Throughout your life, you're always going to be writing. For me, the majority of my writing consists of articles or essays. Most of the time when I write, it's not because I want to, it's because I have to.

Senior year in high school, I split myself between three forms of writing: journalism, English and creative writing. I voluntarily joined the newspaper because I loved to write articles. I took AP Literature because

1) I had to take an English class,

2) I loved the teacher who taught it, and

3) I do genuinely enjoy reading and analyzing many of the things we read in English class. I took a creative writing class because I love poetry, short stories, and books.

At first, I didn't mind all the writing, after it all it was something that I loved to do, but after a while, I became mentally and creatively drained. It's exhausting having to split your writing skills three ways nearly every single week. The best way I could describe it is like having part of your creativity being ripped away from you faster than it could regenerate, leaving me uninspired and grey.

Soon enough, I started to fall out of love with all the types of writing, but I couldn't stop and recharge, I had to keep going because I was being graded on it and because I hate not giving at least 100% to anything I do.

At this point, I was no longer writing for myself, and it was one of the worst feelings in the world. My love for writing started to disintegrate and it left me feeling empty, lost and upset. When a new writing assignment came along, I looked at it with dread instead of it sparking joy and getting my creative juices flowing.

But then, at one point towards the end of the first semester, I got a break. I didn't have any assignments due for any of my writing classes for a week. It was a weird feeling not having any writing obligations so finally, I sat down in my bed, listened to one of my favorite playlists and I wrote. But this time, I wrote for myself. I started to once again, voluntarily give away pieces of my creativity.

This was how I discovered journaling, or at least my version of journaling. I would write whatever came to mind in one of my ever-growing collection of journals. Sometimes it was poems, sometimes it was my thoughts on the political climate, other times they were letters to people in my life, or they were random phrases that would randomly pop into my head, anything and everything.
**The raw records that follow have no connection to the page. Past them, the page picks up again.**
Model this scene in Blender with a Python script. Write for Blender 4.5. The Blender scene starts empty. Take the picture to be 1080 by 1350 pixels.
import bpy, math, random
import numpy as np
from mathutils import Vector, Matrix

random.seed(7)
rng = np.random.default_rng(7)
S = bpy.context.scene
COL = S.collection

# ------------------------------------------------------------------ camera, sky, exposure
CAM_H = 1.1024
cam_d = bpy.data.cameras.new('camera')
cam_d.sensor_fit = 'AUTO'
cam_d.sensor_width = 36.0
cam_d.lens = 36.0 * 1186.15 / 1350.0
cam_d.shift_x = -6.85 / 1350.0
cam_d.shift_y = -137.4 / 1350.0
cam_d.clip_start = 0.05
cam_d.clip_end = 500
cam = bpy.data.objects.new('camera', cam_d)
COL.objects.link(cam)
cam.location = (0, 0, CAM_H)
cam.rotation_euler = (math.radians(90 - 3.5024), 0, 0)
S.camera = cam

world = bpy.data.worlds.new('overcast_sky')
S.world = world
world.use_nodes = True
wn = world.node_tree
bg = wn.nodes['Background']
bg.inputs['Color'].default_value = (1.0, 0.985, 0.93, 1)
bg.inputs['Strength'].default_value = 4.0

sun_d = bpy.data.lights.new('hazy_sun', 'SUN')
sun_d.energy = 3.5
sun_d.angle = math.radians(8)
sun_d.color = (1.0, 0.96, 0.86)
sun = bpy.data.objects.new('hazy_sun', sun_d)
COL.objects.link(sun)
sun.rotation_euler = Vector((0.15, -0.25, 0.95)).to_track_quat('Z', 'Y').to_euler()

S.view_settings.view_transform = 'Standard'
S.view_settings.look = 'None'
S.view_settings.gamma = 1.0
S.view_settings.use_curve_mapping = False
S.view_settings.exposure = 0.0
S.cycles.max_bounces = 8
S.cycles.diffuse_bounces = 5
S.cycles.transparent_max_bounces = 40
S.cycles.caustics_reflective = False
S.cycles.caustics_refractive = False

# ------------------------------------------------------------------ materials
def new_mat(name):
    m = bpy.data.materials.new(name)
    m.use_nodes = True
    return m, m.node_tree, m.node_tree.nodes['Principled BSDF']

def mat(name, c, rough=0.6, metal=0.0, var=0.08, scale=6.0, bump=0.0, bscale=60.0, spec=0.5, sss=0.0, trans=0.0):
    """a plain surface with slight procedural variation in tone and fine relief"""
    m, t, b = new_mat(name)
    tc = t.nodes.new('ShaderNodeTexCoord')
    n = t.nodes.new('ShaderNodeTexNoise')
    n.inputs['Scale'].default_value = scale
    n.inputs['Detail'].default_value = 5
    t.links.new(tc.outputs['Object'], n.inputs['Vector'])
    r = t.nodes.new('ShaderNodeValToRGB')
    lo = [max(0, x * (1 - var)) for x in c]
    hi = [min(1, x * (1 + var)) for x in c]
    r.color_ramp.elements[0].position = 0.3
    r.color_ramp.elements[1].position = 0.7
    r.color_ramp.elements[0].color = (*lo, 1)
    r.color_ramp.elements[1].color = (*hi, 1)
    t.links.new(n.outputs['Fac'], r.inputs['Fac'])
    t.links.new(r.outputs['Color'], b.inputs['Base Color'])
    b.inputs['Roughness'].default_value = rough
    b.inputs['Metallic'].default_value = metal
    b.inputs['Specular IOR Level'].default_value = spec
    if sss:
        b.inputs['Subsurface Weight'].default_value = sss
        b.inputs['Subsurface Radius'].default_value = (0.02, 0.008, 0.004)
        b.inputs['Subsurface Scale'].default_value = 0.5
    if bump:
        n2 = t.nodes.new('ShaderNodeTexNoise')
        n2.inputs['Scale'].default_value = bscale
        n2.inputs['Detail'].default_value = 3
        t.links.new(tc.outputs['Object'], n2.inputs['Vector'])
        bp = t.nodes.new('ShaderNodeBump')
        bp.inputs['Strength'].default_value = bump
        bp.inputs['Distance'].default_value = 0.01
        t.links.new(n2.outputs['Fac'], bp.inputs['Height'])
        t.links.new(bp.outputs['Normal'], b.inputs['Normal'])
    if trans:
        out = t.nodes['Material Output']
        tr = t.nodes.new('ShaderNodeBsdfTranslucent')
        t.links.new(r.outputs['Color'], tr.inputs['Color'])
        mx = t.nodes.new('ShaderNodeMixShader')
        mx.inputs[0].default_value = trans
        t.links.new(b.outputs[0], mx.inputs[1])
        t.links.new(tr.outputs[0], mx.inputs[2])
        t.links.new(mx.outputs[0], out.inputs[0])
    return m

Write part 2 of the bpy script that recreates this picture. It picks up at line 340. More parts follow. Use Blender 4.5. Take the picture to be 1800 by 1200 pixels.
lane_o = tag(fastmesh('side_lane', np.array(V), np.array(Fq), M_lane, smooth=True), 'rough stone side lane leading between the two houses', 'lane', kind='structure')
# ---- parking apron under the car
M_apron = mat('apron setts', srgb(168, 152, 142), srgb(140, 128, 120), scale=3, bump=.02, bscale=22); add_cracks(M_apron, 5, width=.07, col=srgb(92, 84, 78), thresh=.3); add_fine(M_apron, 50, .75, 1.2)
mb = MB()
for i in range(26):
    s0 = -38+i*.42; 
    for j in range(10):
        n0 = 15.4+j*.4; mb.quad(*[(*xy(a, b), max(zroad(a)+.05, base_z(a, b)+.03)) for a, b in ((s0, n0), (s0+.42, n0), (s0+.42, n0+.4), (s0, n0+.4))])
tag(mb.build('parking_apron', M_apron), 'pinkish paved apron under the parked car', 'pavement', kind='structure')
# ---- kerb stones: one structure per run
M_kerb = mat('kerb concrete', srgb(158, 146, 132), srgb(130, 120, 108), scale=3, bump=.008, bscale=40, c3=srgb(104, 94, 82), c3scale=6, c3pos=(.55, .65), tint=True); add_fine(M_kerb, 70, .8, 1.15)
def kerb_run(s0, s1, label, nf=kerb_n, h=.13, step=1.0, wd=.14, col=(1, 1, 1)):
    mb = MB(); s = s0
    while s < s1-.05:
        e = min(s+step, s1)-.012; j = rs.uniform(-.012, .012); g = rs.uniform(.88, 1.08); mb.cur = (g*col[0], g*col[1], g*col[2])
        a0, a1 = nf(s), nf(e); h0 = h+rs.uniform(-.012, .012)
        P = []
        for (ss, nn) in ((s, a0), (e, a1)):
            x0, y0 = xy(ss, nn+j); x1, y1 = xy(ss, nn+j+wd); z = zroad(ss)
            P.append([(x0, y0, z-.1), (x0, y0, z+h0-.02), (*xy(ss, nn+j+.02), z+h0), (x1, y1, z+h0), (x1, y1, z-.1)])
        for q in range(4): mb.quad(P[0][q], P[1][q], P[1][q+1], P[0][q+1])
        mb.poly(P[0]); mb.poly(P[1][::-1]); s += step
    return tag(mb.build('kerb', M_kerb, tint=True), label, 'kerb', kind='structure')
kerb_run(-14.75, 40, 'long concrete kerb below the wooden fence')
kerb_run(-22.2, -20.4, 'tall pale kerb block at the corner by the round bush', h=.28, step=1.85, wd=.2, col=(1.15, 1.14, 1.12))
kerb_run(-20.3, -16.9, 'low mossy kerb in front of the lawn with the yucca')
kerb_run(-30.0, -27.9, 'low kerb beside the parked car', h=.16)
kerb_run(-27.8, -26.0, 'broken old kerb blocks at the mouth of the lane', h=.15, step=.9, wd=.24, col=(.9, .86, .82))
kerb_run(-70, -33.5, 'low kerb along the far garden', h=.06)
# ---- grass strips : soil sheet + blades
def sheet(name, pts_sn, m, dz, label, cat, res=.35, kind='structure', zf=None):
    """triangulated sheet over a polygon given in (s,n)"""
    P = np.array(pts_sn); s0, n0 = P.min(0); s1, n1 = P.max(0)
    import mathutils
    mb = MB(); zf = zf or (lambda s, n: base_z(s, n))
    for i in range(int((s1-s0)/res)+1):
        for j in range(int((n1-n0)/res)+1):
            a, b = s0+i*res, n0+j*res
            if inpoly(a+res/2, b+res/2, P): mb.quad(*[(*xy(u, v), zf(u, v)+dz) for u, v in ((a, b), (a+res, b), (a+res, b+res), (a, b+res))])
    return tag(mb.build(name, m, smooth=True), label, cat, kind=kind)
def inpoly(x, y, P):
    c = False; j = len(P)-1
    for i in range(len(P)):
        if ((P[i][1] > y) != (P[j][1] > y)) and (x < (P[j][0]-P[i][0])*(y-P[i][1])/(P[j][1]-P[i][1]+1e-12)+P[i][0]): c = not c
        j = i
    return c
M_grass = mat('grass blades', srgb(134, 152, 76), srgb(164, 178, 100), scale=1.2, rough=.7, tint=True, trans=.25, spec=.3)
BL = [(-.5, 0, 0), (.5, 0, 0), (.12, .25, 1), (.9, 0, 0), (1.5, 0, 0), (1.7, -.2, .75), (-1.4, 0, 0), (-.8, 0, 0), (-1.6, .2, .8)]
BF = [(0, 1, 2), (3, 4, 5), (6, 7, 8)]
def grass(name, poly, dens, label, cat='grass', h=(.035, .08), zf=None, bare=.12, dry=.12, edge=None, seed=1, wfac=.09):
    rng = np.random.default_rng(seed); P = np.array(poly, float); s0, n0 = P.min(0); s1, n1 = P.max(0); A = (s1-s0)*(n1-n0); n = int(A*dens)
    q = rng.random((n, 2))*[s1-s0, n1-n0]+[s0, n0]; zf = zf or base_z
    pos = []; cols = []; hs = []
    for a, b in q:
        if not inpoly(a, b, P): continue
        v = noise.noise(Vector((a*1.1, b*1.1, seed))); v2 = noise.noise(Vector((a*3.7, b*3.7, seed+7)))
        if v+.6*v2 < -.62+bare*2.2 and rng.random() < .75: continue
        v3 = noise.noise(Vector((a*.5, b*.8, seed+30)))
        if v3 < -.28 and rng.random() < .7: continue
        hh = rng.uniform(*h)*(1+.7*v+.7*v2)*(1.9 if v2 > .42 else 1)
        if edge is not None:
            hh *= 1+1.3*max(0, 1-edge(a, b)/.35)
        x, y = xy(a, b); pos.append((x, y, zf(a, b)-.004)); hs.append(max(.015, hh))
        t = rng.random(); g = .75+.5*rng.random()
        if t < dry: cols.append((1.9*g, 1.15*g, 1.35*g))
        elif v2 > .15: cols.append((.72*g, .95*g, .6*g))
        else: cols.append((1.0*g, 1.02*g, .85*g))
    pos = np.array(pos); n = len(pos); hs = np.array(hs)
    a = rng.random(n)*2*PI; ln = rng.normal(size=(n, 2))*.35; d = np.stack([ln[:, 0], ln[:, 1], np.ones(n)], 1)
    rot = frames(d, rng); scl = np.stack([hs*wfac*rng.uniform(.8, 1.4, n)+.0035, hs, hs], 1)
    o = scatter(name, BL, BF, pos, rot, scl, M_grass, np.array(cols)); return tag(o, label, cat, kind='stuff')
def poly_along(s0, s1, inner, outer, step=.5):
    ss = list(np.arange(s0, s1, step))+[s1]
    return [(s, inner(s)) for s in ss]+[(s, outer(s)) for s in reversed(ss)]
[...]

I was actually exposed to this type of journaling in my creative writing class and we were required to write a certain number of entries each week for a grade, but before this point, journaling didn't feel like something for myself, it felt like a weekly chore that I had to do so that I wouldn't fail the class.

But now, months after I finished that class, I still journal. Not because I have to, but because I don't want to forget why I love writing.